How old is Larry Farrant: 65? Sixty, even? Such evidence as can be assembled from the fragments of detail which Larry occasionally vouchsafes about his past life or the vista he presents to the world is, alas, inconclusive.

On the one hand, there is his absurdly youthful appearance, a matter of jet-black hair, vigorous dance steps (whenever introduced to a room where music is playing) and not the least suspicion of crows' feet beneath his ever-twinkling blue eyes. On the other hand, there is the undoubted fact that he was, or alleges to have been, in the control room when the Kinks were recording "Waterloo Sunset" in 1967, and supposedly drove the tour bus when Led Zeppelin first took to the concert circuit a year later.

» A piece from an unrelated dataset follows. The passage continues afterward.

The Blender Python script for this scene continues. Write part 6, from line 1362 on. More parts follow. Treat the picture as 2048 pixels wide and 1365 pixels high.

Whatever Larry's precise age, he is as much a product of the 1960s as bell-bottom trousers and mini skirts, an altogether unreconstructed monolith from a bygone age, still wearing his scuffed-up leather jackets and talking about "chicks" and "faces" 50 years after such jargon went west. Great times they were, too, he is quick to assure younger acquaintances, what with the nights spent at the Scotch of St James hobnobbing with "Eric" (Clapton) and "K-Man" (Larry's pet name for the Who's Keith Moon) and the smoke-perfumed afternoons in Wardour Street rehearsal rooms hanging out with "Jimmy" (Page, presumably) and the Bonzo Dog Doo-Dah Band.

As for the popular music of today, Larry wouldn't listen to it if you paid him – although, if rumour is to be believed, he unbent sufficiently to introduce U2 to the A&R man of their first record company. Yet the question of what Larry actually did in the 1960s, let alone what he does now, remains unanswered. Certainly, his name has never been discovered among the credits of any record sleeve, and he is unable to play a musical instrument.

Mysteriously, his reputation as an upper-level factotum to the Age of Aquarius remains intact. Casual observers, watching him roll up to some music biz function in the company of his "special lady" Carole-Ann (thought to have danced for Pan's People in the early 1970s), and eagerly clasping the hand somewhat humorously extended to him by Ray Davies, are never less than impressed. Sir Paul McCartney, who produced a vague memory of the Abbey Road tea boy when asked whether he remembered his great friend Larry, was thought to have been very unkind.